-- start of Information provided --
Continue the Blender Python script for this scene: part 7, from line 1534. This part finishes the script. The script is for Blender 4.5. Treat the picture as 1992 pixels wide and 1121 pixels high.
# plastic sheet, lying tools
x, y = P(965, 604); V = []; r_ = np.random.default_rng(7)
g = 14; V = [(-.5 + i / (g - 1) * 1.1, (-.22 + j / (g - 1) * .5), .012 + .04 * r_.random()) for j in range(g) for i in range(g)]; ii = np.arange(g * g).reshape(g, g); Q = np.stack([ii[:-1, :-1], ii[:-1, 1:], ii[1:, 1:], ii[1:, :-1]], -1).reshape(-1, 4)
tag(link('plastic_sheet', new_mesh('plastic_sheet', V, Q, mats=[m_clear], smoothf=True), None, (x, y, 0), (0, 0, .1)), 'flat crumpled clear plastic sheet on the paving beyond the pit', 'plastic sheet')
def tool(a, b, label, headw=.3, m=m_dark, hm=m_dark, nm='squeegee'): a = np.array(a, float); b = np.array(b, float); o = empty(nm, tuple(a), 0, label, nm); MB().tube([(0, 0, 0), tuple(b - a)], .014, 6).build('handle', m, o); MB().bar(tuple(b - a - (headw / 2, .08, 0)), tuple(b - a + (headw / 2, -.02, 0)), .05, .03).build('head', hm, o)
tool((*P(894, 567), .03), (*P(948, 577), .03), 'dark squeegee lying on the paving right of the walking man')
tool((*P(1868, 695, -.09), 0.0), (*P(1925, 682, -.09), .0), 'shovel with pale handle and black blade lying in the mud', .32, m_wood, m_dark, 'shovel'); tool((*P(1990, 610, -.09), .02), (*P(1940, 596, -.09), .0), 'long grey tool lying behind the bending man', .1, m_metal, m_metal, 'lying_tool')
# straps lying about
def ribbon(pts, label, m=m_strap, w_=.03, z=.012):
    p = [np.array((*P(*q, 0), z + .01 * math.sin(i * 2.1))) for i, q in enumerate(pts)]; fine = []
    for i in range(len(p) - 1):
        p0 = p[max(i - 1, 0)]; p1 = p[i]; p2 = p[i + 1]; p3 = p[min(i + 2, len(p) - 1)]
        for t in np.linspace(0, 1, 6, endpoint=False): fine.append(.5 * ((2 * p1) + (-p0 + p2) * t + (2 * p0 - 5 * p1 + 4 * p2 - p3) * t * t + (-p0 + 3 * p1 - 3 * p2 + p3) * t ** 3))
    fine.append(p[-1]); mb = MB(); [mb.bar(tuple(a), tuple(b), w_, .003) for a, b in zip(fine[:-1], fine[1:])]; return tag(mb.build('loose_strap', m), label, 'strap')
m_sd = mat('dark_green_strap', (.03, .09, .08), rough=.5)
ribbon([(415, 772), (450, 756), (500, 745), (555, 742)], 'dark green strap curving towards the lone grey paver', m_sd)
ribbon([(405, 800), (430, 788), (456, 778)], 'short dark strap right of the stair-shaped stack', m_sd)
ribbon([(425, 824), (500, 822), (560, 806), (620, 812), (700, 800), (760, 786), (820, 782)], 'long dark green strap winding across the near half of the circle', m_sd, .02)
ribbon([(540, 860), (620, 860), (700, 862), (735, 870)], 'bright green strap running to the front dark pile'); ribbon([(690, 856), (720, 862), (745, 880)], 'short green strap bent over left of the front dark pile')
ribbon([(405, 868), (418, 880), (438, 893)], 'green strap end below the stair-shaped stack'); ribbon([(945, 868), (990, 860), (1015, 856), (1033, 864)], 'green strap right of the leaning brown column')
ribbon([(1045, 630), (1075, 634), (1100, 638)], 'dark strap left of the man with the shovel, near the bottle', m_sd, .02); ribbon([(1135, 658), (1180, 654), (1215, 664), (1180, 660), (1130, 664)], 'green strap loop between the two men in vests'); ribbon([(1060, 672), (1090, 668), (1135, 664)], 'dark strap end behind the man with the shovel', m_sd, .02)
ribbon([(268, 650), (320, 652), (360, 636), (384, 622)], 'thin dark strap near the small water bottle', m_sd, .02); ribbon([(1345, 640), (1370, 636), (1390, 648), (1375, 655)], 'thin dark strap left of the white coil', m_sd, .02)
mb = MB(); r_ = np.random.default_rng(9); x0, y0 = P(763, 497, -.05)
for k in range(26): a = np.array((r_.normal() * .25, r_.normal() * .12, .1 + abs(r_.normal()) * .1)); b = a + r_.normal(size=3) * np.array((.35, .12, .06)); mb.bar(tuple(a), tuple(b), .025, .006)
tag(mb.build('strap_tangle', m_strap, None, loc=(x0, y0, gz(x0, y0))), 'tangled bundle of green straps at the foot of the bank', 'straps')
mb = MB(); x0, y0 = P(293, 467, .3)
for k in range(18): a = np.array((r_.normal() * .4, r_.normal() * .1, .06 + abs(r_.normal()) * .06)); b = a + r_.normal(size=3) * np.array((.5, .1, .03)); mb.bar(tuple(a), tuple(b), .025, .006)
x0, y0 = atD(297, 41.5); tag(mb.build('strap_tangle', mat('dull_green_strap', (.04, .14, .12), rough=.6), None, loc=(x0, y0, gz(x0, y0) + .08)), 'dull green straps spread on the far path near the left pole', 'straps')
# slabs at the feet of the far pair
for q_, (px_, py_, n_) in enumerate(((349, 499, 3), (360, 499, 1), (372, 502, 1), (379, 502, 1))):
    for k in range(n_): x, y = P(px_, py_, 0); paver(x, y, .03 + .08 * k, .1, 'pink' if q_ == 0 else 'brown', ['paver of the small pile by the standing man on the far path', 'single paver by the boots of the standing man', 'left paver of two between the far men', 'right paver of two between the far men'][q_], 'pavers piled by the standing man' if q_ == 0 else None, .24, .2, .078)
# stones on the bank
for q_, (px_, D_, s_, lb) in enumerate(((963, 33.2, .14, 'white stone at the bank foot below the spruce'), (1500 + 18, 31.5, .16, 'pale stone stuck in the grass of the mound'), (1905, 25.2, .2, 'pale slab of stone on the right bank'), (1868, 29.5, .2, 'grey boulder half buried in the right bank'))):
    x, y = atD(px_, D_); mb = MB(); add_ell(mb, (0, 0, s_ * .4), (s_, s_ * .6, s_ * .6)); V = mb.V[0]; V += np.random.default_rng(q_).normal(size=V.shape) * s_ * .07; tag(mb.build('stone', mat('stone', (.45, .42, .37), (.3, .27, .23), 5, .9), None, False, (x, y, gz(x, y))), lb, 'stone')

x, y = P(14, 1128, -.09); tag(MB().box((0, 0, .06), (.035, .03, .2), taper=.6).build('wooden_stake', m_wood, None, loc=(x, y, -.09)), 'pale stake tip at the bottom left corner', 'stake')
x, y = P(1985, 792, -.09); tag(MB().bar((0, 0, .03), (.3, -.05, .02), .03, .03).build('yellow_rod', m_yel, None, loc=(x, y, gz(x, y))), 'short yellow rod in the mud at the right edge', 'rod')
-- end of Information provided --
▸ Task requirements
Reproduce every line of the data verbatim.

▸ In response
Continue the Blender Python script for this scene: part 7, from line 1534. This part finishes the script. The script is for Blender 4.5. Treat the picture as 1992 pixels wide and 1121 pixels high.
# plastic sheet, lying tools
x, y = P(965, 604); V = []; r_ = np.random.default_rng(7)
g = 14; V = [(-.5 + i / (g - 1) * 1.1, (-.22 + j / (g - 1) * .5), .012 + .04 * r_.random()) for j in range(g) for i in range(g)]; ii = np.arange(g * g).reshape(g, g); Q = np.stack([ii[:-1, :-1], ii[:-1, 1:], ii[1:, 1:], ii[1:, :-1]], -1).reshape(-1, 4)
tag(link('plastic_sheet', new_mesh('plastic_sheet', V, Q, mats=[m_clear], smoothf=True), None, (x, y, 0), (0, 0, .1)), 'flat crumpled clear plastic sheet on the paving beyond the pit', 'plastic sheet')
def tool(a, b, label, headw=.3, m=m_dark, hm=m_dark, nm='squeegee'): a = np.array(a, float); b = np.array(b, float); o = empty(nm, tuple(a), 0, label, nm); MB().tube([(0, 0, 0), tuple(b - a)], .014, 6).build('handle', m, o); MB().bar(tuple(b - a - (headw / 2, .08, 0)), tuple(b - a + (headw / 2, -.02, 0)), .05, .03).build('head', hm, o)
tool((*P(894, 567), .03), (*P(948, 577), .03), 'dark squeegee lying on the paving right of the walking man')
tool((*P(1868, 695, -.09), 0.0), (*P(1925, 682, -.09), .0), 'shovel with pale handle and black blade lying in the mud', .32, m_wood, m_dark, 'shovel'); tool((*P(1990, 610, -.09), .02), (*P(1940, 596, -.09), .0), 'long grey tool lying behind the bending man', .1, m_metal, m_metal, 'lying_tool')
# straps lying about
def ribbon(pts, label, m=m_strap, w_=.03, z=.012):
    p = [np.array((*P(*q, 0), z + .01 * math.sin(i * 2.1))) for i, q in enumerate(pts)]; fine = []
    for i in range(len(p) - 1):
        p0 = p[max(i - 1, 0)]; p1 = p[i]; p2 = p[i + 1]; p3 = p[min(i + 2, len(p) - 1)]
        for t in np.linspace(0, 1, 6, endpoint=False): fine.append(.5 * ((2 * p1) + (-p0 + p2) * t + (2 * p0 - 5 * p1 + 4 * p2 - p3) * t * t + (-p0 + 3 * p1 - 3 * p2 + p3) * t ** 3))
    fine.append(p[-1]); mb = MB(); [mb.bar(tuple(a), tuple(b), w_, .003) for a, b in zip(fine[:-1], fine[1:])]; return tag(mb.build('loose_strap', m), label, 'strap')
m_sd = mat('dark_green_strap', (.03, .09, .08), rough=.5)
ribbon([(415, 772), (450, 756), (500, 745), (555, 742)], 'dark green strap curving towards the lone grey paver', m_sd)
ribbon([(405, 800), (430, 788), (456, 778)], 'short dark strap right of the stair-shaped stack', m_sd)
ribbon([(425, 824), (500, 822), (560, 806), (620, 812), (700, 800), (760, 786), (820, 782)], 'long dark green strap winding across the near half of the circle', m_sd, .02)
ribbon([(540, 860), (620, 860), (700, 862), (735, 870)], 'bright green strap running to the front dark pile'); ribbon([(690, 856), (720, 862), (745, 880)], 'short green strap bent over left of the front dark pile')
ribbon([(405, 868), (418, 880), (438, 893)], 'green strap end below the stair-shaped stack'); ribbon([(945, 868), (990, 860), (1015, 856), (1033, 864)], 'green strap right of the leaning brown column')
ribbon([(1045, 630), (1075, 634), (1100, 638)], 'dark strap left of the man with the shovel, near the bottle', m_sd, .02); ribbon([(1135, 658), (1180, 654), (1215, 664), (1180, 660), (1130, 664)], 'green strap loop between the two men in vests'); ribbon([(1060, 672), (1090, 668), (1135, 664)], 'dark strap end behind the man with the shovel', m_sd, .02)
ribbon([(268, 650), (320, 652), (360, 636), (384, 622)], 'thin dark strap near the small water bottle', m_sd, .02); ribbon([(1345, 640), (1370, 636), (1390, 648), (1375, 655)], 'thin dark strap left of the white coil', m_sd, .02)
mb = MB(); r_ = np.random.default_rng(9); x0, y0 = P(763, 497, -.05)
for k in range(26): a = np.array((r_.normal() * .25, r_.normal() * .12, .1 + abs(r_.normal()) * .1)); b = a + r_.normal(size=3) * np.array((.35, .12, .06)); mb.bar(tuple(a), tuple(b), .025, .006)
tag(mb.build('strap_tangle', m_strap, None, loc=(x0, y0, gz(x0, y0))), 'tangled bundle of green straps at the foot of the bank', 'straps')
mb = MB(); x0, y0 = P(293, 467, .3)
for k in range(18): a = np.array((r_.normal() * .4, r_.normal() * .1, .06 + abs(r_.normal()) * .06)); b = a + r_.normal(size=3) * np.array((.5, .1, .03)); mb.bar(tuple(a), tuple(b), .025, .006)
x0, y0 = atD(297, 41.5); tag(mb.build('strap_tangle', mat('dull_green_strap', (.04, .14, .12), rough=.6), None, loc=(x0, y0, gz(x0, y0) + .08)), 'dull green straps spread on the far path near the left pole', 'straps')
# slabs at the feet of the far pair
for q_, (px_, py_, n_) in enumerate(((349, 499, 3), (360, 499, 1), (372, 502, 1), (379, 502, 1))):
    for k in range(n_): x, y = P(px_, py_, 0); paver(x, y, .03 + .08 * k, .1, 'pink' if q_ == 0 else 'brown', ['paver of the small pile by the standing man on the far path', 'single paver by the boots of the standing man', 'left paver of two between the far men', 'right paver of two between the far men'][q_], 'pavers piled by the standing man' if q_ == 0 else None, .24, .2, .078)
# stones on the bank
for q_, (px_, D_, s_, lb) in enumerate(((963, 33.2, .14, 'white stone at the bank foot below the spruce'), (1500 + 18, 31.5, .16, 'pale stone stuck in the grass of the mound'), (1905, 25.2, .2, 'pale slab of stone on the right bank'), (1868, 29.5, .2, 'grey boulder half buried in the right bank'))):
    x, y = atD(px_, D_); mb = MB(); add_ell(mb, (0, 0, s_ * .4), (s_, s_ * .6, s_ * .6)); V = mb.V[0]; V += np.random.default_rng(q_).normal(size=V.shape) * s_ * .07; tag(mb.build('stone', mat('stone', (.45, .42, .37), (.3, .27, .23), 5, .9), None, False, (x, y, gz(x, y))), lb, 'stone')

x, y = P(14, 1128, -.09); tag(MB().box((0, 0, .06), (.035, .03, .2), taper=.6).build('wooden_stake', m_wood, None, loc=(x, y, -.09)), 'pale stake tip at the bottom left corner', 'stake')
x, y = P(1985, 792, -.09); tag(MB().bar((0, 0, .03), (.3, -.05, .02), .03, .03).build('yellow_rod', m_yel, None, loc=(x, y, gz(x, y))), 'short yellow rod in the mud at the right edge', 'rod')